Games are shorter, content is cut. The HD generation has done nothing but nickel-and-dime gamers on content. And part of problem is actually Sony. See, it turns out the storage goes to waste on "lossless" audio and video, shit that could be compressed to the point where loss on quality was hardly noticeable.
I'm a bit of an audio fetisist, I know where that fine line is. It takes a lot of compression for me to start noticing it and that's only if I'm trying. On Blu Ray, its all left uncompressed consuming more space than it needs to. And its the same for video and other assets, some of which probably could be compressed, but just aren't.
As far as movies go, I couldn't give a damn about Blu Ray, not even to own. Netflix does the job just fine and takes up no shelf space.
You could say that the reason Blu-ray is being poorly used is because Microsoft have no equivalent in their console.
Did I say it isn't in any other country? Sensationalist has been around since the Serpent told Eve that God was trying to be a dick about the Forbidden Fruit.
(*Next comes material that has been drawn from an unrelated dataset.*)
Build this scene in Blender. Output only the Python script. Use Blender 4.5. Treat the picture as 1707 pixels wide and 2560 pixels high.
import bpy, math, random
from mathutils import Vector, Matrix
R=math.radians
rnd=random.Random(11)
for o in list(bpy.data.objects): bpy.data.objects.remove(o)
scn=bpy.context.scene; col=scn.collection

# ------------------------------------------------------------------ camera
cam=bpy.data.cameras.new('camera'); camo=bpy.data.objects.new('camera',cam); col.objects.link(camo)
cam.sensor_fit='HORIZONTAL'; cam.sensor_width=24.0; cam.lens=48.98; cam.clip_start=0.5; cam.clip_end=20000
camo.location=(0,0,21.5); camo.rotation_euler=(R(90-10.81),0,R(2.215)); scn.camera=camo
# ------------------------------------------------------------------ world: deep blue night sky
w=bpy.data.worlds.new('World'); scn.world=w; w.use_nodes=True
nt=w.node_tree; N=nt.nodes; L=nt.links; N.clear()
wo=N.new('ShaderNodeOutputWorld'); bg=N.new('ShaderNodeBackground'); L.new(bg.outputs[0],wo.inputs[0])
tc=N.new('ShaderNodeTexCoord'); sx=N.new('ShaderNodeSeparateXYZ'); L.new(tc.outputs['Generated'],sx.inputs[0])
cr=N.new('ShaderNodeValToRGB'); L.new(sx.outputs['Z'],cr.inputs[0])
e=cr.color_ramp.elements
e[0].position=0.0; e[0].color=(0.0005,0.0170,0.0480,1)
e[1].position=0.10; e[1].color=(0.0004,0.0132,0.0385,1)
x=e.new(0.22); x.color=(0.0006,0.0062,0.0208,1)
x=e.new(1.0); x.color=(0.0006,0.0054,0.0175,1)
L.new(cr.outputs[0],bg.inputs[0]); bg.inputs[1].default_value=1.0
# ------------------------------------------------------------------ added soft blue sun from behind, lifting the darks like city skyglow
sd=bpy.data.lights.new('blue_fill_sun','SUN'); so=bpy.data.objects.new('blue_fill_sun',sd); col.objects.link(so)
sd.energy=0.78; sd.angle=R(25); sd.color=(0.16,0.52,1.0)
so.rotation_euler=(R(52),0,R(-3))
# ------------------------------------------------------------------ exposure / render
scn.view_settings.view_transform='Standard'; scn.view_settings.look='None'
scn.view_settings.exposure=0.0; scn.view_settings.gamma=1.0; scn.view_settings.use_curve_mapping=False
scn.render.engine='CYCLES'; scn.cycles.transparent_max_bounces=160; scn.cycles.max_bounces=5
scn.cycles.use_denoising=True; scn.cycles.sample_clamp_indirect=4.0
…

In fact the whole book that story is taken out of is sensationalist.
I was just making a point. No need to be so defensive.
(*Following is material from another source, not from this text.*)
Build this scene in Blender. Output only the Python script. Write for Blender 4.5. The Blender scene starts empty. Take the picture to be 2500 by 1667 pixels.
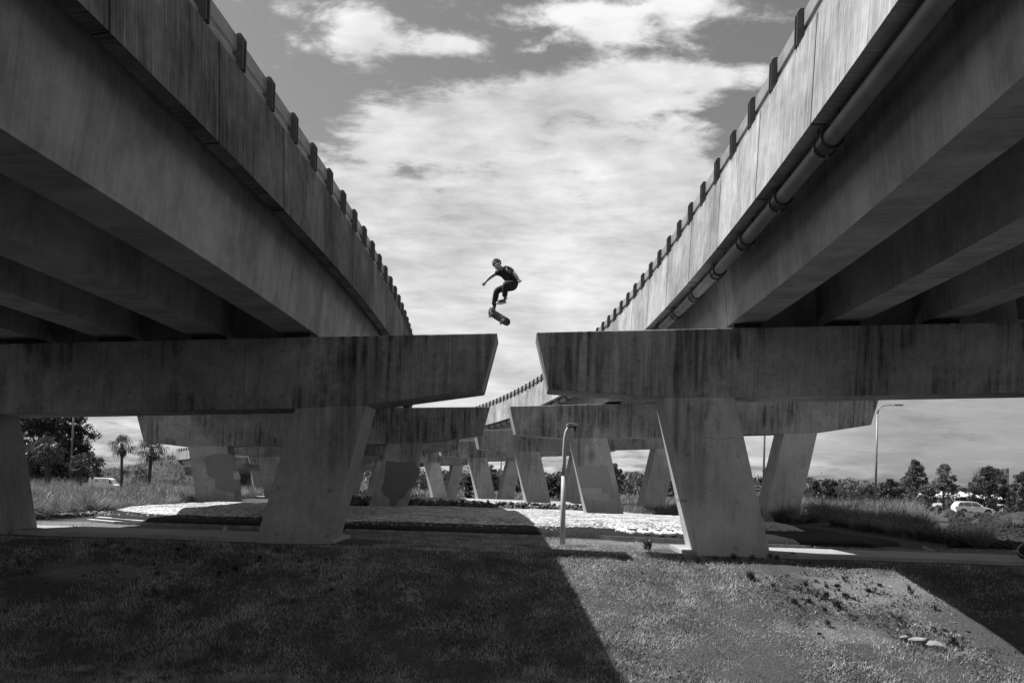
import bpy, bmesh, math, random
import numpy as np
from mathutils import Vector, Matrix, Euler, noise as mnoise

# ------------------------------------------------------------------ camera, world, sun, exposure
scn = bpy.context.scene
COL = scn.collection
EYE = 1.64
FPX = 2000.0
ROLL = 0.03
cam_d = bpy.data.cameras.new('camera')
cam = bpy.data.objects.new('camera', cam_d)
COL.objects.link(cam)
cam.location = (0, 0, EYE)
cam.rotation_euler = (Matrix.Rotation(math.radians(90), 4, 'X') @ Matrix.Rotation(ROLL, 4, 'Z')).to_euler()
cam_d.sensor_width = 36.0
cam_d.sensor_fit = 'HORIZONTAL'
cam_d.lens = 36.0 * FPX / 2500.0
cam_d.shift_y = 341.5 / 2500.0
cam_d.clip_end = 5000
scn.camera = cam

SUN = Vector((-0.63, 0.20, 1.0)).normalized()       # towards the sun
SUN_EL = math.asin(SUN.z)
SUN_ROT = math.atan2(SUN.x, SUN.y)
sd = bpy.data.lights.new('sun', 'SUN')
sd.energy = 5.0
sd.angle = math.radians(0.5)
sd.color = (1, 1, 1)
so = bpy.data.objects.new('sun', sd)
COL.objects.link(so)
so.rotation_euler = SUN.to_track_quat('Z', 'Y').to_euler()
so.location = (-40, 20, 60)

scn.view_settings.view_transform = 'Standard'
scn.view_settings.look = 'None'
scn.view_settings.gamma = 1
scn.view_settings.exposure = 0.62
scn.render.resolution_x = 1024
scn.render.resolution_y = 682
scn.render.engine = 'CYCLES'
scn.cycles.max_bounces = 8
scn.cycles.diffuse_bounces = 5


def setup_world():
    w = bpy.data.worlds.new('World')
    scn.world = w
    w.use_nodes = True
    nt = w.node_tree
    for n in list(nt.nodes):
        nt.nodes.remove(n)
    N = nt.nodes.new
    L = nt.links.new

    def val(x):
        return x

    def m(op, a, b=None, c=None, clamp=False):
        n = N('ShaderNodeMath')
        n.operation = op
        n.use_clamp = clamp
        for i, q in enumerate((a, b, c)):
            if q is None:
                continue
            if isinstance(q, (int, float)):
                n.inputs[i].default_value = q
            else:
                L(q, n.inputs[i])
        return n.outputs[0]

    def noise(vec, scale, detail=8, rough=0.55, dist=0.0):
        n = N('ShaderNodeTexNoise')
        n.inputs['Scale'].default_value = scale
        n.inputs['Detail'].default_value = detail
        n.inputs['Roughness'].default_value = rough
        n.inputs['Distortion'].default_value = dist
        L(vec, n.inputs['Vector'])
        return n.outputs['Fac']

    def comb(x, y, z):
        n = N('ShaderNodeCombineXYZ')
        for i, q in enumerate((x, y, z)):
            if isinstance(q, (int, float)):
                n.inputs[i].default_value = q
            else:
                L(q, n.inputs[i])
        return n.outputs[0]

    out = N('ShaderNodeOutputWorld')
    bg = N('ShaderNodeBackground')
    L(bg.outputs[0], out.inputs[0])
    sky = N('ShaderNodeTexSky')
    sky.sky_type = 'NISHITA'
    sky.sun_disc = False
    sky.sun_elevation = SUN_EL
    sky.sun_rotation = SUN_ROT
    sky.air_density = 1.0
    sky.dust_density = 1.5
    bw = N('ShaderNodeRGBToBW')
    L(sky.outputs[0], bw.inputs[0])
    tc = N('ShaderNodeTexCoord')
    sp = N('ShaderNodeSeparateXYZ')
    L(tc.outputs['Generated'], sp.inputs[0])
    dx, dy, dz = sp.outputs
    zz = m('MAXIMUM', dz, 0.0)
    ay = m('MAXIMUM', m('ABSOLUTE', dy), 0.08)
    a = m('DIVIDE', dx, ay)          # azimuth tangent
    e = m('DIVIDE', zz, ay)          # elevation tangent
    den = m('ADD', zz, 0.16)
    px = m('DIVIDE', dx, den)
    py = m('DIVIDE', dy, den)
    plane = comb(px, py, 0.37)
    n1 = noise(plane, 4.2, 12, 0.60, 0.15)
    n2 = noise(comb(m('MULTIPLY', px, 0.8), m('MULTIPLY', py, .8), 2.1), 3.4, 6, 0.5, 0.3)
    n3 = noise(comb(m('MULTIPLY', px, .75), m('MULTIPLY', py, 1.25), 5.1), 12.0, 8, 0.6, 0.3)
    # cloud masses of that day, by bearing (azimuth, elevation, half widths, weight)
    blobs = [(-.205, .550, .045, .032, .85), (-.165, .522, .080, .018, .60), (-.085, .534, .050, .015, .65),
             (.055, .560, .085, .028, .85), (.21, .585, .110, .026, .75), (.20, .498, .068, .022, .72),
             (.295, .510, .03, .018, .35),
             (-.03, .452, .125, .034, .80), (.085, .480, .080, .026, .60), (-.14, .420, .10, .014, .55), (-.15, .395, .10, .010, .4),
             (.05, .275, .36, .115, 1.15), (.13, .40, .12, .035, .45), (-.22, .235, .12, .03, .35), (0.0, .12, .8, .13, .75),
             (-.31, .60, .035, .012, .3), (.42, .055, .08, .03, .2), (.30, .095, .06, .014, .28)]
    acc = None
    for (ba, be, ra, re, wt) in blobs:
        u = m('DIVIDE', m('SUBTRACT', a, ba), ra)
        v = m('DIVIDE', m('SUBTRACT', e, be), re)
        g = m('MULTIPLY', m('EXPONENT', m('MULTIPLY', m('ADD', m('MULTIPLY', u, u), m('MULTIPLY', v, v)), -0.8)), wt)
        acc = g if acc is None else m('ADD', acc, g)
    front = m('GREATER_THAN', dy, 0.05)
    acc = m('MULTIPLY', acc, front)
    # elsewhere in the sky: plain scattered cloud
    back = m('MULTIPLY', m('SUBTRACT', 1.0, front), 0.35)
    acc = m('ADD', acc, back)
    dens = m('ADD', m('MULTIPLY', acc, 1.0), m('MULTIPLY', m('SUBTRACT', n1, 0.5), 1.9))
    fa = N('ShaderNodeMapRange')
    fa.inputs['From Min'].default_value = 0.03
    fa.inputs['From Max'].default_value = 0.30
    fa.inputs['To Min'].default_value = 0.15
    fa.inputs['To Max'].default_value = 1.0
    L(e, fa.inputs['Value'])
    n3c = m('MULTIPLY', m('SUBTRACT', n3, 0.5), fa.outputs[0])
    dens = m('ADD', dens, m('MULTIPLY', n3c, 1.35))
    mr = N('ShaderNodeMapRange')
    mr.interpolation_type = 'SMOOTHSTEP'
    mr.inputs['From Min'].default_value = 0.20
    mr.inputs['From Max'].default_value = 0.70
    L(dens, mr.inputs['Value'])
    cl = mr.outputs[0]
    # low sky carries thinner, greyer cloud
    low = N('ShaderNodeMapRange')
    low.interpolation_type = 'SMOOTHSTEP'
    low.inputs['From Min'].default_value = 0.0
    low.inputs['From Max'].default_value = 0.22
    low.inputs['To Min'].default_value = 0.96
    low.inputs['To Max'].default_value = 1.0
    L(e, low.inputs['Value'])
    side = N('ShaderNodeMapRange')
    side.interpolation_type = 'SMOOTHSTEP'
    side.inputs['From Min'].default_value = 0.22
    side.inputs['From Max'].default_value = 0.5
    side.inputs['To Min'].default_value = 1.0
    side.inputs['To Max'].default_value = 0.55
    L(a, side.inputs['Value'])
    bright = m('MULTIPLY', m('MULTIPLY', m('ADD', 0.68, m('MULTIPLY', m('SUBTRACT', n2, 0.5), 0.8)), low.outputs[0]),
               m('MAXIMUM', side.outputs[0], m('MULTIPLY', e, 2.2), None))
    bright = m('MINIMUM', m('ADD', bright, m('MULTIPLY', n3c, 0.55)), 0.90)
    skyv = m('MULTIPLY', bw.outputs[0], 0.092)
    skyv = m('MINIMUM', skyv, 0.46)
    mix = N('ShaderNodeMix')
    mix.data_type = 'FLOAT'
    L(cl, mix.inputs[0])
    L(skyv, mix.inputs[2])
    L(bright, mix.inputs[3])
    cr = N('ShaderNodeCombineColor')
    for i in range(3):
        L(mix.outputs[0], cr.inputs[i])
    L(cr.outputs[0], bg.inputs[0])
    bg.inputs[1].default_value = 0.69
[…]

Less being defensive and more of a gentle poke, really. Journalism as a whole is a lost art, and I imagine that's true no matter what country one happens to be in.
The man has never watched a Blu ray movie in his life!! No matter what the numbers they put next to the movie titles, a streaming movie in high def will never look as good as one being played from a disk! There's a difference between PR hyperbole and just plain lies.
And with the games, the developers will want more and more space. Digital downloads still haven't caught on yet and I doubt people will be happy to sit and wait while their 10GB download finished so they can play GTA 5000.
True.
The way I see it every story is just a gateway to go learn more. But you should never take the story for full face value.
It'd be nice though. Investigative journalism in particular both in gaming and in general is just totally dead. It makes me sad.
....DO YOU COME FROM A LAND DOWN UNDER?
....DO YOU COME FROM A LAND DOWN UNDER?